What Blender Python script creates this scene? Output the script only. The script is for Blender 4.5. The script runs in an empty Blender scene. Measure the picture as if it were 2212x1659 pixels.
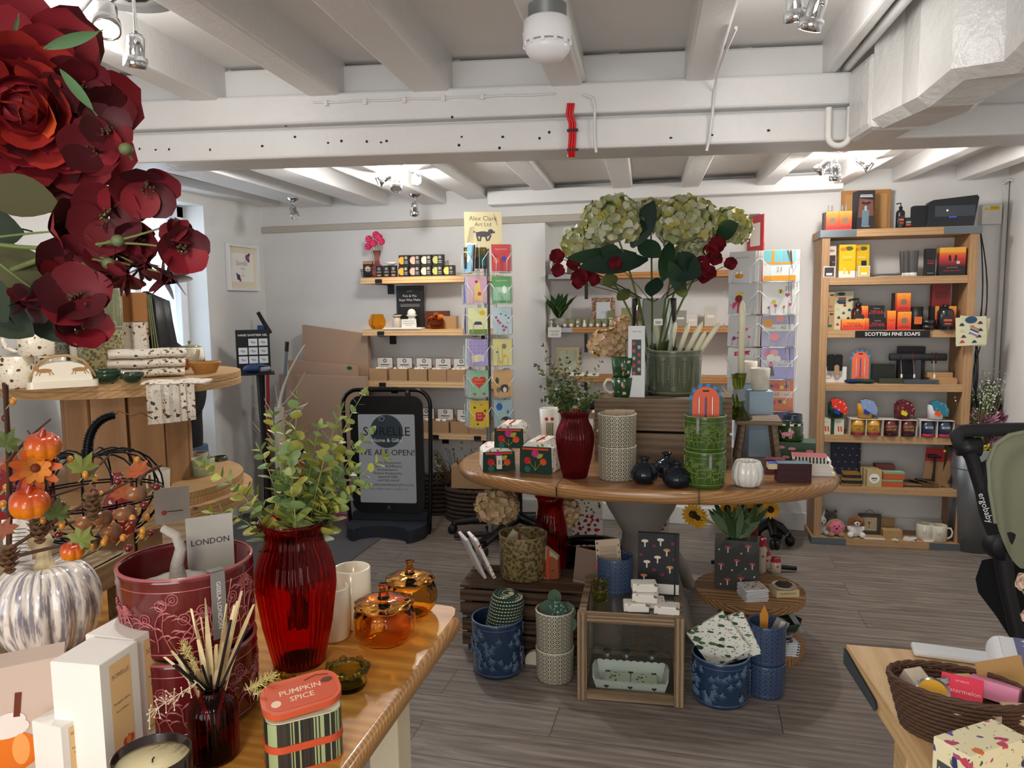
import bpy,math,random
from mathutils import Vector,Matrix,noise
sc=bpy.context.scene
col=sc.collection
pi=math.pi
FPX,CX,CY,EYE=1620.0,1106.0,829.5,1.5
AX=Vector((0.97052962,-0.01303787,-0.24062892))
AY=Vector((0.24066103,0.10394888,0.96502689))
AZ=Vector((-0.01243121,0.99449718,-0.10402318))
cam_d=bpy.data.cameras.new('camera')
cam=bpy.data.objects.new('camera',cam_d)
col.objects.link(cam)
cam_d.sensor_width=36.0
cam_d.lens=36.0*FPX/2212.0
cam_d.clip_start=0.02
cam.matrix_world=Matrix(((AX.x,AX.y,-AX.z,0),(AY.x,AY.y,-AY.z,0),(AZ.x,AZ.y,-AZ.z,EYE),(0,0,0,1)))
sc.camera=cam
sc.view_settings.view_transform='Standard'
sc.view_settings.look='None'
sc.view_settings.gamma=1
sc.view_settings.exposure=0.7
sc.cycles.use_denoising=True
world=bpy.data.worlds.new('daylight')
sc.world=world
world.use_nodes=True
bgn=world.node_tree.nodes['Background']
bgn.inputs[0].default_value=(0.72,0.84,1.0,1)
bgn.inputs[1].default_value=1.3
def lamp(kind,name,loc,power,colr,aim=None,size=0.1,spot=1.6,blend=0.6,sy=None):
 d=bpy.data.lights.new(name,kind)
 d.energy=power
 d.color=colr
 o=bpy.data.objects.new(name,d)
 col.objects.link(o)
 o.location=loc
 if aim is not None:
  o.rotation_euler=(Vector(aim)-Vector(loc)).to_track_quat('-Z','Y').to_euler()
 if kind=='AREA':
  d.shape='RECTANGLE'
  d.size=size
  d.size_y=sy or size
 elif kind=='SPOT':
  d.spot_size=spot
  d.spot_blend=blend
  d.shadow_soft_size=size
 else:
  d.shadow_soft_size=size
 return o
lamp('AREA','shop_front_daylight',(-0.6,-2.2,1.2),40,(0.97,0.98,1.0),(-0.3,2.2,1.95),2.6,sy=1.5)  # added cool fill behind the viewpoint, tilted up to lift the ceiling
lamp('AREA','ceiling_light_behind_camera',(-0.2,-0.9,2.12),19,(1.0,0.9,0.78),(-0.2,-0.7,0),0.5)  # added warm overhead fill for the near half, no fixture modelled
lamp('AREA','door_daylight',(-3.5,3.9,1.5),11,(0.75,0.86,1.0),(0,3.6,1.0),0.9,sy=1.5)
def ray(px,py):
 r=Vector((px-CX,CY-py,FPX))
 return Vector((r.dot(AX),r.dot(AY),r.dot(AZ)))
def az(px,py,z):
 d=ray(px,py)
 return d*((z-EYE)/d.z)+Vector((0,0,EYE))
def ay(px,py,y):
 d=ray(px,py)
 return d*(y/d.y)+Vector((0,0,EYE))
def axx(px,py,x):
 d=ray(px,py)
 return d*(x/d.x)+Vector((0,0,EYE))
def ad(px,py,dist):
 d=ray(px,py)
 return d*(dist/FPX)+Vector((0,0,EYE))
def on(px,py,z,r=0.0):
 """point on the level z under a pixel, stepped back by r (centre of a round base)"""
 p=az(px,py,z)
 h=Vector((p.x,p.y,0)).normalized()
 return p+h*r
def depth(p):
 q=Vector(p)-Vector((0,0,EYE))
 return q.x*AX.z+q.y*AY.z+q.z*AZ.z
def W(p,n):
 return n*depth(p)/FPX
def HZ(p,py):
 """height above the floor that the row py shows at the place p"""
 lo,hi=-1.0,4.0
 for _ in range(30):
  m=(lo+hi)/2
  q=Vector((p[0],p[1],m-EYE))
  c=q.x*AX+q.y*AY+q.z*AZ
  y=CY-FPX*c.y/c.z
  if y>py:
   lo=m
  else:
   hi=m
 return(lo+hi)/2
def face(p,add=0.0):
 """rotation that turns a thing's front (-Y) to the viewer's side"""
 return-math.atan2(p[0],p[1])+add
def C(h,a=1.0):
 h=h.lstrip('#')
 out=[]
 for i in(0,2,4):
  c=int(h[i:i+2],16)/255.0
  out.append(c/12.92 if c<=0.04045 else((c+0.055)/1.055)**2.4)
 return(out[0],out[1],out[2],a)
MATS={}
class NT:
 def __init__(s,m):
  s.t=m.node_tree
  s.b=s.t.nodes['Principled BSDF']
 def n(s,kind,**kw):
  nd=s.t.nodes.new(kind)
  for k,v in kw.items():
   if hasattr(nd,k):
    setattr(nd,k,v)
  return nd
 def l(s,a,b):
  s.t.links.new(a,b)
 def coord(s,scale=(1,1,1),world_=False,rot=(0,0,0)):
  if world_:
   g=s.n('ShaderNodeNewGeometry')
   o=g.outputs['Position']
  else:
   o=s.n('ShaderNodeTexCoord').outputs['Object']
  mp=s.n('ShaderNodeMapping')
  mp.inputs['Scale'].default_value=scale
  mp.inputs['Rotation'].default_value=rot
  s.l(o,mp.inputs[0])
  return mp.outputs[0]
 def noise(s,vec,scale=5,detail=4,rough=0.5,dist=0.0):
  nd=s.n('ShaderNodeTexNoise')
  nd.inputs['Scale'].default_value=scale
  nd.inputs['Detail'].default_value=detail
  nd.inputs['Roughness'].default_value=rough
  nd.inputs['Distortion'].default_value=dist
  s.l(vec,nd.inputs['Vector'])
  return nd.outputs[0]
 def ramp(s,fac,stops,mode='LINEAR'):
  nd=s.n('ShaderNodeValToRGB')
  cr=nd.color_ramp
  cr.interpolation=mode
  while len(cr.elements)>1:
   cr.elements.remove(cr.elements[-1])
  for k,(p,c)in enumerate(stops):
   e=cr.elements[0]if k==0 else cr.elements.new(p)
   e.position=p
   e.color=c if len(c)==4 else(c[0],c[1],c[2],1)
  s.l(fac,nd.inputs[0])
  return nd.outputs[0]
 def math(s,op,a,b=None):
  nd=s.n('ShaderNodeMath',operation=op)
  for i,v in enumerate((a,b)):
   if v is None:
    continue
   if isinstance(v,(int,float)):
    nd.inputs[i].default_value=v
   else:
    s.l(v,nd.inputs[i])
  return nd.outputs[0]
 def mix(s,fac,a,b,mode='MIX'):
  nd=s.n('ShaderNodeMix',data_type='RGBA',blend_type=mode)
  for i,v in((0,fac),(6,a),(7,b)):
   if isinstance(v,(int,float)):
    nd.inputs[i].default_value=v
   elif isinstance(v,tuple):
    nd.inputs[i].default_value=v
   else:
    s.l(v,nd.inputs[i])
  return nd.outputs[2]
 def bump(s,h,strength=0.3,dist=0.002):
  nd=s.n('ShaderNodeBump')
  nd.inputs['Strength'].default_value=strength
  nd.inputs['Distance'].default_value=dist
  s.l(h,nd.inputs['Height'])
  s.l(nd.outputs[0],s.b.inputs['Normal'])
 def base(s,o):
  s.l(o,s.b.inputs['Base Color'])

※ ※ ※

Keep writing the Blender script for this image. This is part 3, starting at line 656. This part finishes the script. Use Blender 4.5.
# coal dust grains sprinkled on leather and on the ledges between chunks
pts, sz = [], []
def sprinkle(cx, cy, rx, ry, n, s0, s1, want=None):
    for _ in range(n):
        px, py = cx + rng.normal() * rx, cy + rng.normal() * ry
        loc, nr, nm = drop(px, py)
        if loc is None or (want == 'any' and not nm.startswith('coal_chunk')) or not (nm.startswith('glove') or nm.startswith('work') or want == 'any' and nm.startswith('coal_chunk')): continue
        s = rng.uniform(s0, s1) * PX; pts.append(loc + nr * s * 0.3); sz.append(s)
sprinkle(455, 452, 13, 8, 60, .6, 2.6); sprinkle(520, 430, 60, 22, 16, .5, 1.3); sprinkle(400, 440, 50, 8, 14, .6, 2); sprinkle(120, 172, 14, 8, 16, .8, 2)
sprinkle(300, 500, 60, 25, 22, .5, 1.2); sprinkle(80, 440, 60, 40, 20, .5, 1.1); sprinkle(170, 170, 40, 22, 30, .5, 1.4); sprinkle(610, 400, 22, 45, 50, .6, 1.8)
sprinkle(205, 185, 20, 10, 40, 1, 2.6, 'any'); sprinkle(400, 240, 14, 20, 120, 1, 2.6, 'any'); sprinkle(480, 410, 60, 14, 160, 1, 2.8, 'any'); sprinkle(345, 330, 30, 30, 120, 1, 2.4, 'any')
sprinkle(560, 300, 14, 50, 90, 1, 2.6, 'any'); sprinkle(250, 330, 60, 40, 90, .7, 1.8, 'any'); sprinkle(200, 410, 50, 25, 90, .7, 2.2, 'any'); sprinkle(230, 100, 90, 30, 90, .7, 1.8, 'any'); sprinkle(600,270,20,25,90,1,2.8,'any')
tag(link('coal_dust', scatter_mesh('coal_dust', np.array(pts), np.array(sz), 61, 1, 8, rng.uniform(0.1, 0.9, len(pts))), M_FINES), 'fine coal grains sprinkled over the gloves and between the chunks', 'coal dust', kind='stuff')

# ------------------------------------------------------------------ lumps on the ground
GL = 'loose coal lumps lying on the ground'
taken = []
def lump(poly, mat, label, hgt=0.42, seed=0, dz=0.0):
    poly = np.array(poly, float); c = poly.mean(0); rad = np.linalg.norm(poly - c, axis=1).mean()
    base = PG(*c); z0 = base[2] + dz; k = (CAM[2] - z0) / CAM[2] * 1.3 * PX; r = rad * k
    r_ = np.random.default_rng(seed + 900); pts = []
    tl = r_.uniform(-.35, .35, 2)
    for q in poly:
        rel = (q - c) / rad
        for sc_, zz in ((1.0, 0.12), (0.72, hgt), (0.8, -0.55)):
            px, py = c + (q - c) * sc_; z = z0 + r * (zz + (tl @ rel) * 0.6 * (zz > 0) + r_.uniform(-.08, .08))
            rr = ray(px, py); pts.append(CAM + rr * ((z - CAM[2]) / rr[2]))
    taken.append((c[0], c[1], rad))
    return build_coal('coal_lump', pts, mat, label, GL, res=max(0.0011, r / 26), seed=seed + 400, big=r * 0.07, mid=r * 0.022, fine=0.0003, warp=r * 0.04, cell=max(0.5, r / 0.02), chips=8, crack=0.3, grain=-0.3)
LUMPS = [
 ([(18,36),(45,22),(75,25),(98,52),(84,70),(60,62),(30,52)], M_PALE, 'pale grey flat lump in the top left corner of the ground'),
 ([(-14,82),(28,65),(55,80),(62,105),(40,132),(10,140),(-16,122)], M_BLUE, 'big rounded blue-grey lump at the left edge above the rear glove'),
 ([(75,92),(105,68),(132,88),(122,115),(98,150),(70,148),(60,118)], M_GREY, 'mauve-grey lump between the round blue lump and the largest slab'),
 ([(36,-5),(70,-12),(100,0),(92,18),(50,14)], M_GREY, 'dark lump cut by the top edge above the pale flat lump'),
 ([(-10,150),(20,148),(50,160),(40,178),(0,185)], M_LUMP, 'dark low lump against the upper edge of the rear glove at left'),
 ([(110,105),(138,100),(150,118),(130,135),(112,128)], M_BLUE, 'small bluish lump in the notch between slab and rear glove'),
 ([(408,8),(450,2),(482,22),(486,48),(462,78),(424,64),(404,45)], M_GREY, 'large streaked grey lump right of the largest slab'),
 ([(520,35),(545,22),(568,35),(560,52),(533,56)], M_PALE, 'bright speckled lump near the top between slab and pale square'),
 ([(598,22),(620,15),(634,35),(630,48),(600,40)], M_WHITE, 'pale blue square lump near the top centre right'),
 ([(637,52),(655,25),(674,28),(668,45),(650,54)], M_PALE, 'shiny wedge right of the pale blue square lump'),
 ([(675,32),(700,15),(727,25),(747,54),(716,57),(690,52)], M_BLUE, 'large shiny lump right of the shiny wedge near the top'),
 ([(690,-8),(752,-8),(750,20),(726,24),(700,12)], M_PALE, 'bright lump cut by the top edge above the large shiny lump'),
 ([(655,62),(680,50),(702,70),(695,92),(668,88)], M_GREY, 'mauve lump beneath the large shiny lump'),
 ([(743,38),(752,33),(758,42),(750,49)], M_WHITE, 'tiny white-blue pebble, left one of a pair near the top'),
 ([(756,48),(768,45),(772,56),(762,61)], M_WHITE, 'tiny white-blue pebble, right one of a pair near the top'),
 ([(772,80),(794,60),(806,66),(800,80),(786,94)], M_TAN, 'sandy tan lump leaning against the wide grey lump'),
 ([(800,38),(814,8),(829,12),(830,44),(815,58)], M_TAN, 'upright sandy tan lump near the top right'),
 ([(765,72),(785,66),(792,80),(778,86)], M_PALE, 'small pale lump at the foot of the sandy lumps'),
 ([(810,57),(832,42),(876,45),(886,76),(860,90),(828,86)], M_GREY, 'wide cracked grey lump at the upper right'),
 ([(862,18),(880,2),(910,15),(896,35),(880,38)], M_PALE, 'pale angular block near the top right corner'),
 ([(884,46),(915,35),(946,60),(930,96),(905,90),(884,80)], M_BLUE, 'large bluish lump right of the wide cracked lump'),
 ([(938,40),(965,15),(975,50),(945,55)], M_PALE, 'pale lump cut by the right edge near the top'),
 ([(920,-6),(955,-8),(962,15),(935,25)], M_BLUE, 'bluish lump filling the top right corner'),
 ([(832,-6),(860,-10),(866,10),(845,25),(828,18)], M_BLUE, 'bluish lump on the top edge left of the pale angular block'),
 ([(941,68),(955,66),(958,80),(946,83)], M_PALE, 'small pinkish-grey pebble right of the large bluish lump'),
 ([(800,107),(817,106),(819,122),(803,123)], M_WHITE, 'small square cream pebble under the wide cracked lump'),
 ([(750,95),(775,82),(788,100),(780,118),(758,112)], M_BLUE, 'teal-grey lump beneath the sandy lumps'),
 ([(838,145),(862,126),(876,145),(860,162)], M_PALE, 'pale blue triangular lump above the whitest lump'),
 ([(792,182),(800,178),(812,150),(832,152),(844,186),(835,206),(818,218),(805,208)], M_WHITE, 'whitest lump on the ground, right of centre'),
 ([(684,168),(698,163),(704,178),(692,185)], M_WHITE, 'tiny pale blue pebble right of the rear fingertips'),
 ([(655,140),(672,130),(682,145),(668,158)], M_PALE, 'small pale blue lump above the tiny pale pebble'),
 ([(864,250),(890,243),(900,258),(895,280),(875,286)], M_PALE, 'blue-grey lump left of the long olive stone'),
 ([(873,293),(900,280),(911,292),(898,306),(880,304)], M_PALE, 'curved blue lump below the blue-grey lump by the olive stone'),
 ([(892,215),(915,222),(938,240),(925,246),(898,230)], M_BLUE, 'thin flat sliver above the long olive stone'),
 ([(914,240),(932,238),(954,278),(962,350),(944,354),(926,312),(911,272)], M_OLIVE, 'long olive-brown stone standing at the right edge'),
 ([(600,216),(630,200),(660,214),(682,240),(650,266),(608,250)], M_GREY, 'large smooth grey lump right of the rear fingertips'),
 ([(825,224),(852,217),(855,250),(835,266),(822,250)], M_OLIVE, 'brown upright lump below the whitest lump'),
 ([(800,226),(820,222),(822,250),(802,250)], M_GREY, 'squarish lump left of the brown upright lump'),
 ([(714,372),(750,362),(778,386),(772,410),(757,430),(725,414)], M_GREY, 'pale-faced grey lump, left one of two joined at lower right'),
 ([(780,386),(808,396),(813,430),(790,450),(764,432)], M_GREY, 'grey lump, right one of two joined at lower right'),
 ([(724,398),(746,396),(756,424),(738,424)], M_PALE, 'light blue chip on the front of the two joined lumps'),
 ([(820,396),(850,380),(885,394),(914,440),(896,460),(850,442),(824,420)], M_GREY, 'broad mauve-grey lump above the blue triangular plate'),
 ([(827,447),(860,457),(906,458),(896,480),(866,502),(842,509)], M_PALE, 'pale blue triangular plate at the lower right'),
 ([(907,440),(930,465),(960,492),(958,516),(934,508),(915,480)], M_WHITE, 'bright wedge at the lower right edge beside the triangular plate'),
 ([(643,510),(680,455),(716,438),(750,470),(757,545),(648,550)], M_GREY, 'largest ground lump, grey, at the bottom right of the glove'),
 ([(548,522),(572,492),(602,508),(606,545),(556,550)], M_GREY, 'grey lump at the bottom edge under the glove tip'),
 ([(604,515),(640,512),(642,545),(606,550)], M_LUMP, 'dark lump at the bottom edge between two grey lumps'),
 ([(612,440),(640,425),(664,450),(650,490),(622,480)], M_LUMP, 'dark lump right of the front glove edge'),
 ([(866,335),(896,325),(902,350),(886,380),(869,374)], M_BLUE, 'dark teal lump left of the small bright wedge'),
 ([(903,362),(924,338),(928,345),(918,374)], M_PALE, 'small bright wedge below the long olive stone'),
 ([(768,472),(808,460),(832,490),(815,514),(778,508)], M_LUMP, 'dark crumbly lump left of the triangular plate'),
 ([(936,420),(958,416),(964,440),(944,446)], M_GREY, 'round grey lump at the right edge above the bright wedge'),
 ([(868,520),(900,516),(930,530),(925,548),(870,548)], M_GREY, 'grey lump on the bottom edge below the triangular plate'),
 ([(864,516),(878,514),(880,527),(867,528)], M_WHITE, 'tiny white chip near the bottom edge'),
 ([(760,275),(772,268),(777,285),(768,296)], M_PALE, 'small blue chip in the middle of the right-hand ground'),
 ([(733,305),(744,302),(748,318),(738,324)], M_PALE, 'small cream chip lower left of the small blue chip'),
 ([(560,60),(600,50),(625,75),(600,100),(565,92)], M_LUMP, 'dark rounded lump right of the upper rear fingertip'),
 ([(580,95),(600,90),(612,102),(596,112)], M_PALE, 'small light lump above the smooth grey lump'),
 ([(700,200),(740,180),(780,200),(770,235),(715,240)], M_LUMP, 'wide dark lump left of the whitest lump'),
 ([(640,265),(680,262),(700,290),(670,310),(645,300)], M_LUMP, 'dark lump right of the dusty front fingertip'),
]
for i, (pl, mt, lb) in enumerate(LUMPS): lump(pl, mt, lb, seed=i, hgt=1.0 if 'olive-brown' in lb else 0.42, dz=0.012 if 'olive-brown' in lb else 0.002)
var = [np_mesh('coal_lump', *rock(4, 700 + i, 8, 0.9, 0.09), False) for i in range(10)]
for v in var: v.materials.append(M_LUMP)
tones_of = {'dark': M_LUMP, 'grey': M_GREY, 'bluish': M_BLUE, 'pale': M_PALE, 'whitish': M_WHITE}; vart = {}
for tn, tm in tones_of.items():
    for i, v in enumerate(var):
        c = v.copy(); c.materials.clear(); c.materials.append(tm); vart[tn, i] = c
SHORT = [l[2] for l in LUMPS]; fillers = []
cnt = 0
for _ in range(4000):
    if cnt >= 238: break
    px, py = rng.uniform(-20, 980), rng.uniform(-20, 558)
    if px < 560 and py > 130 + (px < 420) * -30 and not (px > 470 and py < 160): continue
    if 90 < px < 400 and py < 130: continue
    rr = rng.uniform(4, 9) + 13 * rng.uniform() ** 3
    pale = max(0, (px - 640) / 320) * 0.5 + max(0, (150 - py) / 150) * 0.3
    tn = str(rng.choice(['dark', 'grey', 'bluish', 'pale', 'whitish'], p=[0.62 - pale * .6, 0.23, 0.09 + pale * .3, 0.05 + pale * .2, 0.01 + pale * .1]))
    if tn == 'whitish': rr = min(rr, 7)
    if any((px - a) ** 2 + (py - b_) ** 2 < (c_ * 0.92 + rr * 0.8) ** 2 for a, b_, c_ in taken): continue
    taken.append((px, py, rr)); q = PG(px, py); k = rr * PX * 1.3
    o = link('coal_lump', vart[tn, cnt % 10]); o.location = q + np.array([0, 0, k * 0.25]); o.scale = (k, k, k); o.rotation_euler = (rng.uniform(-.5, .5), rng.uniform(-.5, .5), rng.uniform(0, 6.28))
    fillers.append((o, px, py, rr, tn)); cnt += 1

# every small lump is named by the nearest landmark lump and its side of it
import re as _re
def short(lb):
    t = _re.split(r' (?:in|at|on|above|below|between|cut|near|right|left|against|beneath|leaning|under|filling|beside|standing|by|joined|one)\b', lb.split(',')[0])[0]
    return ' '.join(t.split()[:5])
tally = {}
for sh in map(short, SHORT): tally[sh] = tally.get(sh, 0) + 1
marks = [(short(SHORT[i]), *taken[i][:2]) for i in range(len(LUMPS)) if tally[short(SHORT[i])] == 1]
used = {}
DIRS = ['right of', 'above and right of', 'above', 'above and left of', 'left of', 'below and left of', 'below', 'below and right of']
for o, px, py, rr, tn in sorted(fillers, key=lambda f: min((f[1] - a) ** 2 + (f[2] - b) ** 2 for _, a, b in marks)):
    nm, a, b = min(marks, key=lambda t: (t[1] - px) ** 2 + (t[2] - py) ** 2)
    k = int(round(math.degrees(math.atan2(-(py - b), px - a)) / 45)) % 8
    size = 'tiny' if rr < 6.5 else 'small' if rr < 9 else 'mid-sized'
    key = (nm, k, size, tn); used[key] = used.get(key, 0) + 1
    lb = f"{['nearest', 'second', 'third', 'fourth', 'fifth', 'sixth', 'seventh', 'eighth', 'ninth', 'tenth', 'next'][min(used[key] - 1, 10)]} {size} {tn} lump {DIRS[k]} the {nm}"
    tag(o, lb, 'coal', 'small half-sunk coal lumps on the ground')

※ ※ ※

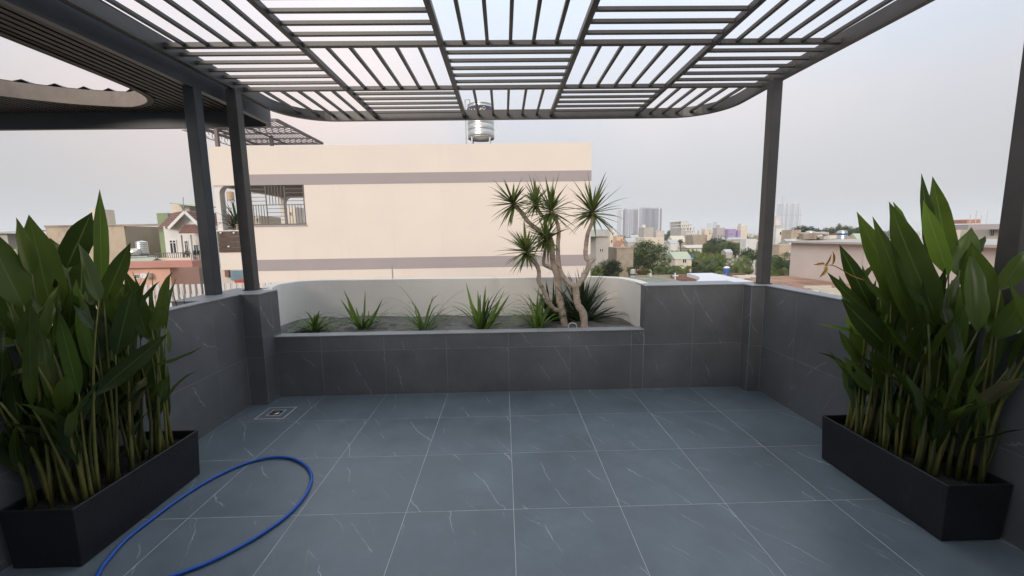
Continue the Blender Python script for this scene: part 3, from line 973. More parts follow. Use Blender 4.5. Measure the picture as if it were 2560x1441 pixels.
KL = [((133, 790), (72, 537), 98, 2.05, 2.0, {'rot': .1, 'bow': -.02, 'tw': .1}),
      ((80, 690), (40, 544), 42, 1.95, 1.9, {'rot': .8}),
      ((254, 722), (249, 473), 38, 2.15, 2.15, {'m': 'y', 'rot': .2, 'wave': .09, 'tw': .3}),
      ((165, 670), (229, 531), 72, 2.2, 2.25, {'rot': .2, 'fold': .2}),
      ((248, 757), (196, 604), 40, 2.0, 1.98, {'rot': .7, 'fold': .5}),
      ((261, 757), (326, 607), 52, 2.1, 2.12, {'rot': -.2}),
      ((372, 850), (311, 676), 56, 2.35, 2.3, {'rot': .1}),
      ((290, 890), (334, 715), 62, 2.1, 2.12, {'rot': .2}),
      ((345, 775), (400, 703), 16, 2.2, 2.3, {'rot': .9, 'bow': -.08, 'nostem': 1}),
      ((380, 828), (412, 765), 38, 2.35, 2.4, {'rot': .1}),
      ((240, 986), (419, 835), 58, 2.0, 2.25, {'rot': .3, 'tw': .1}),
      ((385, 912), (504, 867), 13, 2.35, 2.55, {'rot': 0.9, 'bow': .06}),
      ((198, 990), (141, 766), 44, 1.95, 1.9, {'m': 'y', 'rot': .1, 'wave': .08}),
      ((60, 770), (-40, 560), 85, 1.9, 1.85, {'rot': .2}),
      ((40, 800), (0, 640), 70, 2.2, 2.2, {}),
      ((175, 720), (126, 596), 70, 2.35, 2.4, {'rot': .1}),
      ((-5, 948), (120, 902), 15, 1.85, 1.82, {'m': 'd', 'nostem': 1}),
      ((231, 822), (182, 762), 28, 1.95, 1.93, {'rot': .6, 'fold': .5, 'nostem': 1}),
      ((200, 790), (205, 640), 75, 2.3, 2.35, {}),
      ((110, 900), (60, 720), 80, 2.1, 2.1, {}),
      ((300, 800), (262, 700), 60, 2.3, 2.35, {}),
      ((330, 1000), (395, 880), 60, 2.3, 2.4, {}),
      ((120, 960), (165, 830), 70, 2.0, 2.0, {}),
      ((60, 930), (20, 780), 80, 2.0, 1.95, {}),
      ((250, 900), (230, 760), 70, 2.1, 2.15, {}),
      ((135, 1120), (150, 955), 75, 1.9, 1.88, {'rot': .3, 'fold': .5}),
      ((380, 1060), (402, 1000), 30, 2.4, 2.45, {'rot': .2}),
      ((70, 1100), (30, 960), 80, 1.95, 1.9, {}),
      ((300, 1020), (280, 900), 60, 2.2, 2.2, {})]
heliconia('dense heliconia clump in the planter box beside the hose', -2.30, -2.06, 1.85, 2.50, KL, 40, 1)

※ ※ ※

| Task instructions |
Keep both end lines and retype everything in the records above from the line containing "Keep writing the" through the line containing "chunks', 'coal dust', kind='stuff')", exactly, with nothing else.

| Task result |
Keep writing the Blender script for this image. This is part 3, starting at line 656. This part finishes the script. Use Blender 4.5.
# coal dust grains sprinkled on leather and on the ledges between chunks
pts, sz = [], []
def sprinkle(cx, cy, rx, ry, n, s0, s1, want=None):
    for _ in range(n):
        px, py = cx + rng.normal() * rx, cy + rng.normal() * ry
        loc, nr, nm = drop(px, py)
        if loc is None or (want == 'any' and not nm.startswith('coal_chunk')) or not (nm.startswith('glove') or nm.startswith('work') or want == 'any' and nm.startswith('coal_chunk')): continue
        s = rng.uniform(s0, s1) * PX; pts.append(loc + nr * s * 0.3); sz.append(s)
sprinkle(455, 452, 13, 8, 60, .6, 2.6); sprinkle(520, 430, 60, 22, 16, .5, 1.3); sprinkle(400, 440, 50, 8, 14, .6, 2); sprinkle(120, 172, 14, 8, 16, .8, 2)
sprinkle(300, 500, 60, 25, 22, .5, 1.2); sprinkle(80, 440, 60, 40, 20, .5, 1.1); sprinkle(170, 170, 40, 22, 30, .5, 1.4); sprinkle(610, 400, 22, 45, 50, .6, 1.8)
sprinkle(205, 185, 20, 10, 40, 1, 2.6, 'any'); sprinkle(400, 240, 14, 20, 120, 1, 2.6, 'any'); sprinkle(480, 410, 60, 14, 160, 1, 2.8, 'any'); sprinkle(345, 330, 30, 30, 120, 1, 2.4, 'any')
sprinkle(560, 300, 14, 50, 90, 1, 2.6, 'any'); sprinkle(250, 330, 60, 40, 90, .7, 1.8, 'any'); sprinkle(200, 410, 50, 25, 90, .7, 2.2, 'any'); sprinkle(230, 100, 90, 30, 90, .7, 1.8, 'any'); sprinkle(600,270,20,25,90,1,2.8,'any')
tag(link('coal_dust', scatter_mesh('coal_dust', np.array(pts), np.array(sz), 61, 1, 8, rng.uniform(0.1, 0.9, len(pts))), M_FINES), 'fine coal grains sprinkled over the gloves and between the chunks', 'coal dust', kind='stuff')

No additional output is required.